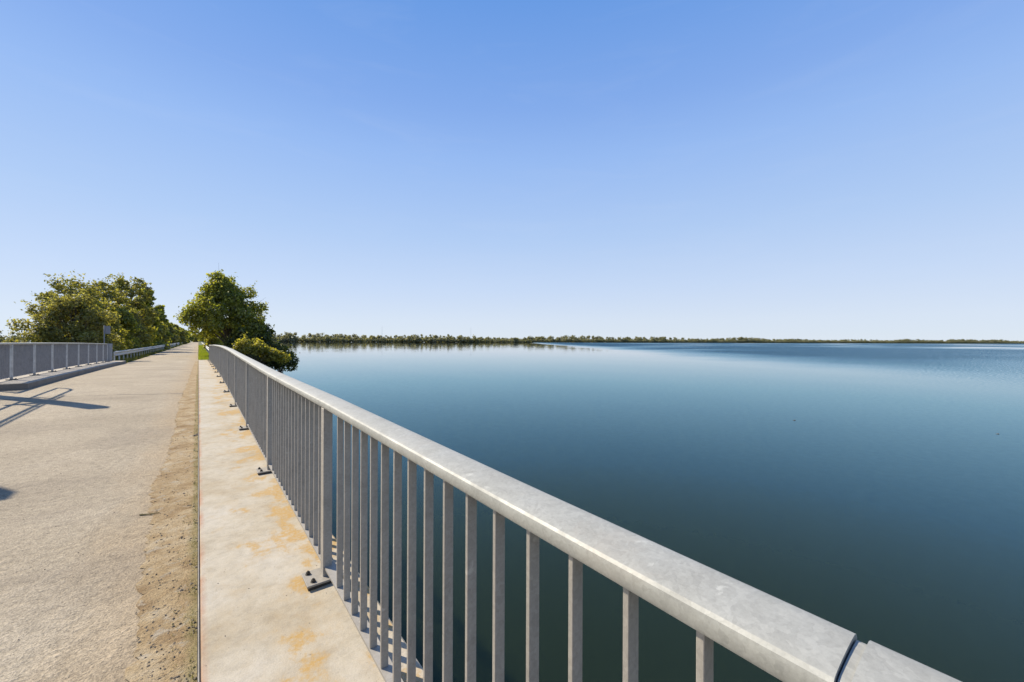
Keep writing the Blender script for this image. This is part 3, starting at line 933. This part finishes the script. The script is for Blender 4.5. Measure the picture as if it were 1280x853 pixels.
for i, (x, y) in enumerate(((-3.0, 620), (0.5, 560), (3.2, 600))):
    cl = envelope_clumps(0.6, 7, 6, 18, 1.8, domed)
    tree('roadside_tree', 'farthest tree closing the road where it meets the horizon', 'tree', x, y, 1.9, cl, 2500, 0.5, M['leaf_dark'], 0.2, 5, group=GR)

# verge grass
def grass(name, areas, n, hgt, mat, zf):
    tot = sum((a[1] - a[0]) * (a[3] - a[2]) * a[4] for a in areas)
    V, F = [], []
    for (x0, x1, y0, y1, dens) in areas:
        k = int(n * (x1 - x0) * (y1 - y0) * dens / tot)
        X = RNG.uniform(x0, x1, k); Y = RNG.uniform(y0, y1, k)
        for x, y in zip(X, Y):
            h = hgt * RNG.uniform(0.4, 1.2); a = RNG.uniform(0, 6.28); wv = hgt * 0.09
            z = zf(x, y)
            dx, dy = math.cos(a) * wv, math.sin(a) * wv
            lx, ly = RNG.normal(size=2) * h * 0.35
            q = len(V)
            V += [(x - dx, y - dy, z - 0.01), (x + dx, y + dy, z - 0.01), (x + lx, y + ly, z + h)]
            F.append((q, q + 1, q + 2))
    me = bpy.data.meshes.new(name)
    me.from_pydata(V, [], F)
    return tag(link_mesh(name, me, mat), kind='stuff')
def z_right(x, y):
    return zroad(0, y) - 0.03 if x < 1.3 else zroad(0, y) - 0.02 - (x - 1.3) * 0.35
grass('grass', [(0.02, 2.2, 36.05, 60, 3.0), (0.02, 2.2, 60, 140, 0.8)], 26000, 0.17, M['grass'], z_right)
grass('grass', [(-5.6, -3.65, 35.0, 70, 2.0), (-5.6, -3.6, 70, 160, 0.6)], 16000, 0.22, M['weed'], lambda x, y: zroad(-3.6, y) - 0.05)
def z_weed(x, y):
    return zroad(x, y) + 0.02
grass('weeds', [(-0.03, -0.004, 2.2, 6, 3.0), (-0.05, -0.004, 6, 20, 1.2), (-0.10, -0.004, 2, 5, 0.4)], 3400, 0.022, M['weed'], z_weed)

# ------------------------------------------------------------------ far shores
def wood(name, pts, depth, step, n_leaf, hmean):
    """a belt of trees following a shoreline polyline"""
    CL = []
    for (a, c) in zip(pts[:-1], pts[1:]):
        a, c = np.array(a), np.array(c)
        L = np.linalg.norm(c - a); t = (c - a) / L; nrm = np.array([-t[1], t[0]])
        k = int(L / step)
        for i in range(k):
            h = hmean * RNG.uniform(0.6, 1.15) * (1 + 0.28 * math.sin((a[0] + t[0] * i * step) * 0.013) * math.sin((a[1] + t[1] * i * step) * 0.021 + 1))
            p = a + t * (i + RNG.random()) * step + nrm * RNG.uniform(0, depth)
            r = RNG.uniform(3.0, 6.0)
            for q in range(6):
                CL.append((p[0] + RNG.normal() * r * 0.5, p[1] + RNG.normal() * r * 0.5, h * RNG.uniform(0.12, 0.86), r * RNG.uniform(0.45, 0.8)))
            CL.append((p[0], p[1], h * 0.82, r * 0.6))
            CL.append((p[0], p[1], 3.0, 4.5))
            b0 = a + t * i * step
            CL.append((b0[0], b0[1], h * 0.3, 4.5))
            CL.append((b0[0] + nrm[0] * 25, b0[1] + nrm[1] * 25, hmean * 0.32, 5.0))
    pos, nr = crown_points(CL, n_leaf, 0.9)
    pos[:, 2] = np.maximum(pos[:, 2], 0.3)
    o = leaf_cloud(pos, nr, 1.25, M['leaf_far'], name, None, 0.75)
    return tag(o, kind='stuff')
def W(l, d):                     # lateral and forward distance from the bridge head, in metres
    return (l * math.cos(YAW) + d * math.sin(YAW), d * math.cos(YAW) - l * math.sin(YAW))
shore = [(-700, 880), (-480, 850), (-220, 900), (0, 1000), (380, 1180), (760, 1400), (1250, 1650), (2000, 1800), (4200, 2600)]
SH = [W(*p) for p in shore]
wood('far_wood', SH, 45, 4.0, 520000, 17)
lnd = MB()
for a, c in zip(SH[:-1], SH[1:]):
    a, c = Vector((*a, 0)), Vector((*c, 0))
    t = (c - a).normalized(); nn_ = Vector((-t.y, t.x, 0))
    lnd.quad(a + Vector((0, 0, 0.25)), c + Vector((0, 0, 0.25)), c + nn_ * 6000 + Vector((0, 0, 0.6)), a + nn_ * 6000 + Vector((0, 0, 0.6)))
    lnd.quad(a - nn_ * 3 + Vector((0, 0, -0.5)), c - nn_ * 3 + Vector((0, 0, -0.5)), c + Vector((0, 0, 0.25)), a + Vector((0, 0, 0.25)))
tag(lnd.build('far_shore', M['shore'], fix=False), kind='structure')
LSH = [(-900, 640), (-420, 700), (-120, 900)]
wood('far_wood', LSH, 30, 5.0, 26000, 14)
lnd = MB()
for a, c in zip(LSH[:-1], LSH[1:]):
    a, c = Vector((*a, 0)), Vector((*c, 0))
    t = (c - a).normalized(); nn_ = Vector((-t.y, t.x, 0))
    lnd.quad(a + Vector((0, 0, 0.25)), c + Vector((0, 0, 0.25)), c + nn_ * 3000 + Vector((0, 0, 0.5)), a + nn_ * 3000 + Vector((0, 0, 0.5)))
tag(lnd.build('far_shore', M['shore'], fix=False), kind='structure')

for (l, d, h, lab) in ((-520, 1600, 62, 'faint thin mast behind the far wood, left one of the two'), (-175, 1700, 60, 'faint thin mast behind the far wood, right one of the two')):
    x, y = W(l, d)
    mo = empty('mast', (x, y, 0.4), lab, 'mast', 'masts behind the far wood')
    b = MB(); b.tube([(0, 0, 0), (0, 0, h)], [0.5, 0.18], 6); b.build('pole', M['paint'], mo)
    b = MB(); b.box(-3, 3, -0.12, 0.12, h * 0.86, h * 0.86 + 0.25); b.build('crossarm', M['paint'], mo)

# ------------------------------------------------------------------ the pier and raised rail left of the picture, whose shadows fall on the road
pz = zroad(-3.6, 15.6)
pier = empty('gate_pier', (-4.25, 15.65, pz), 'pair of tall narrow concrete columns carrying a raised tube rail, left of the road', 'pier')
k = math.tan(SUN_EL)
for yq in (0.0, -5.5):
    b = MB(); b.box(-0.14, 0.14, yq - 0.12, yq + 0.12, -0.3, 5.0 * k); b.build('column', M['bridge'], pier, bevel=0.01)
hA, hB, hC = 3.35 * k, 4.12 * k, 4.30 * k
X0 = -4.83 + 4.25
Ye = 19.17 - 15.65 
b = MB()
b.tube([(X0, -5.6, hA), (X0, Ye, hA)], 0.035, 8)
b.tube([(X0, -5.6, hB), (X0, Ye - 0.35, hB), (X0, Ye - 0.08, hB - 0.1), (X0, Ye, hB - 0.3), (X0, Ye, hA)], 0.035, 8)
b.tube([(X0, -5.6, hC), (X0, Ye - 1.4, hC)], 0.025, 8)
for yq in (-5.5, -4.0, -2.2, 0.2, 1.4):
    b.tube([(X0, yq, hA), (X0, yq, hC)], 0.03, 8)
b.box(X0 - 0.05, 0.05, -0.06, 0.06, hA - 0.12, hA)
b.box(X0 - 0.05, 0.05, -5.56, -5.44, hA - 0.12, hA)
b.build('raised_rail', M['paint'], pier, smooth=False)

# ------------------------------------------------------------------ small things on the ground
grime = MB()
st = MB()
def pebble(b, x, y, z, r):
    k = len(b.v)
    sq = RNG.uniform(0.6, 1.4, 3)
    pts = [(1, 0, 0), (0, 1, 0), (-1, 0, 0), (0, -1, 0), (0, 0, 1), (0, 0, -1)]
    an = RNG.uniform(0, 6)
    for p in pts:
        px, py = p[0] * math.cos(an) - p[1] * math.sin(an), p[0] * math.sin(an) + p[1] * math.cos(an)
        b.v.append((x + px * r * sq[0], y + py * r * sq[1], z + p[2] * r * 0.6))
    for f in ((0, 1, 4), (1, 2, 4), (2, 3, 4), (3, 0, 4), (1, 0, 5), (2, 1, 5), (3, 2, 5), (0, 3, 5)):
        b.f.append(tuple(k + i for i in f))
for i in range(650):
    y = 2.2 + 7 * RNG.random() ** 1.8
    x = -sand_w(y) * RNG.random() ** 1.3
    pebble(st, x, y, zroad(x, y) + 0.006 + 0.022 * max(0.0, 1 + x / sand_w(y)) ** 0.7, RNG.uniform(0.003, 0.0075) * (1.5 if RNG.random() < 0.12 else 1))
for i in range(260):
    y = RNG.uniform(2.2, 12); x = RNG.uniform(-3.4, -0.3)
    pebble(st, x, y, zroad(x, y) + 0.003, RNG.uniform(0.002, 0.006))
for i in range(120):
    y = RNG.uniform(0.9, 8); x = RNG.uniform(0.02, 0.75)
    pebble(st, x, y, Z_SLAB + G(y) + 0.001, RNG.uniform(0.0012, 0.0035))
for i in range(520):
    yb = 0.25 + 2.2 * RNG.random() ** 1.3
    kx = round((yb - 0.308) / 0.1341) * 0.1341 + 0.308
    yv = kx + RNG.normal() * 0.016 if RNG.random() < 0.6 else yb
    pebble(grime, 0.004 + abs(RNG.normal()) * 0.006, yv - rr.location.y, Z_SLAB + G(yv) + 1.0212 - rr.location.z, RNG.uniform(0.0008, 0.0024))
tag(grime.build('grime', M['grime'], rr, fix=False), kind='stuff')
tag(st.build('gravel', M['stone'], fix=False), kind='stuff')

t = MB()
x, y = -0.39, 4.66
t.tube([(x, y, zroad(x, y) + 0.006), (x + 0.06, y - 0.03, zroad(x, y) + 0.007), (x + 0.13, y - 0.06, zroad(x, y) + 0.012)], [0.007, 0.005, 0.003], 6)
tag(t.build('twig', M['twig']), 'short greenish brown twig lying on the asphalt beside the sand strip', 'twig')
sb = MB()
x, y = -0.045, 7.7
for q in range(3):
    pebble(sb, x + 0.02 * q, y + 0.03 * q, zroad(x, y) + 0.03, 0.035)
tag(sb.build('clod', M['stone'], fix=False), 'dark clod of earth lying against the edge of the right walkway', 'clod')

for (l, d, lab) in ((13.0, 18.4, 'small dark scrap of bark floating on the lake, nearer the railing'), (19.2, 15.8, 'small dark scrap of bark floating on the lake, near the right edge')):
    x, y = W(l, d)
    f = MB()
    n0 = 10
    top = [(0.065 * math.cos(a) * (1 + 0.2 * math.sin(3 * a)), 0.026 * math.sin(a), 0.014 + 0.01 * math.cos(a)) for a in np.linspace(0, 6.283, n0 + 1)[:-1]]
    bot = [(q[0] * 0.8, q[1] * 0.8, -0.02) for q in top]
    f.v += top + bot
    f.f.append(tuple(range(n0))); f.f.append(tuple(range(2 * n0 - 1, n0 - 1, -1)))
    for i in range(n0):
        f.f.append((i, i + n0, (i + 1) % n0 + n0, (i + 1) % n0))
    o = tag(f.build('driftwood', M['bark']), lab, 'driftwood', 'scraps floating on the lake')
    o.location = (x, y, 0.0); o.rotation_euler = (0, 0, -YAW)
----
Exercise task:
Repeat the lines exactly as they stand, from the opening line of the data through the line with "0.022, M['weed'], z_weed)". Pictures stay out of the copy.

Answer to this exercise:
Keep writing the Blender script for this image. This is part 3, starting at line 933. This part finishes the script. The script is for Blender 4.5. Measure the picture as if it were 1280x853 pixels.
for i, (x, y) in enumerate(((-3.0, 620), (0.5, 560), (3.2, 600))):
    cl = envelope_clumps(0.6, 7, 6, 18, 1.8, domed)
    tree('roadside_tree', 'farthest tree closing the road where it meets the horizon', 'tree', x, y, 1.9, cl, 2500, 0.5, M['leaf_dark'], 0.2, 5, group=GR)

# verge grass
def grass(name, areas, n, hgt, mat, zf):
    tot = sum((a[1] - a[0]) * (a[3] - a[2]) * a[4] for a in areas)
    V, F = [], []
    for (x0, x1, y0, y1, dens) in areas:
        k = int(n * (x1 - x0) * (y1 - y0) * dens / tot)
        X = RNG.uniform(x0, x1, k); Y = RNG.uniform(y0, y1, k)
        for x, y in zip(X, Y):
            h = hgt * RNG.uniform(0.4, 1.2); a = RNG.uniform(0, 6.28); wv = hgt * 0.09
            z = zf(x, y)
            dx, dy = math.cos(a) * wv, math.sin(a) * wv
            lx, ly = RNG.normal(size=2) * h * 0.35
            q = len(V)
            V += [(x - dx, y - dy, z - 0.01), (x + dx, y + dy, z - 0.01), (x + lx, y + ly, z + h)]
            F.append((q, q + 1, q + 2))
    me = bpy.data.meshes.new(name)
    me.from_pydata(V, [], F)
    return tag(link_mesh(name, me, mat), kind='stuff')
def z_right(x, y):
    return zroad(0, y) - 0.03 if x < 1.3 else zroad(0, y) - 0.02 - (x - 1.3) * 0.35
grass('grass', [(0.02, 2.2, 36.05, 60, 3.0), (0.02, 2.2, 60, 140, 0.8)], 26000, 0.17, M['grass'], z_right)
grass('grass', [(-5.6, -3.65, 35.0, 70, 2.0), (-5.6, -3.6, 70, 160, 0.6)], 16000, 0.22, M['weed'], lambda x, y: zroad(-3.6, y) - 0.05)
def z_weed(x, y):
    return zroad(x, y) + 0.02
grass('weeds', [(-0.03, -0.004, 2.2, 6, 3.0), (-0.05, -0.004, 6, 20, 1.2), (-0.10, -0.004, 2, 5, 0.4)], 3400, 0.022, M['weed'], z_weed)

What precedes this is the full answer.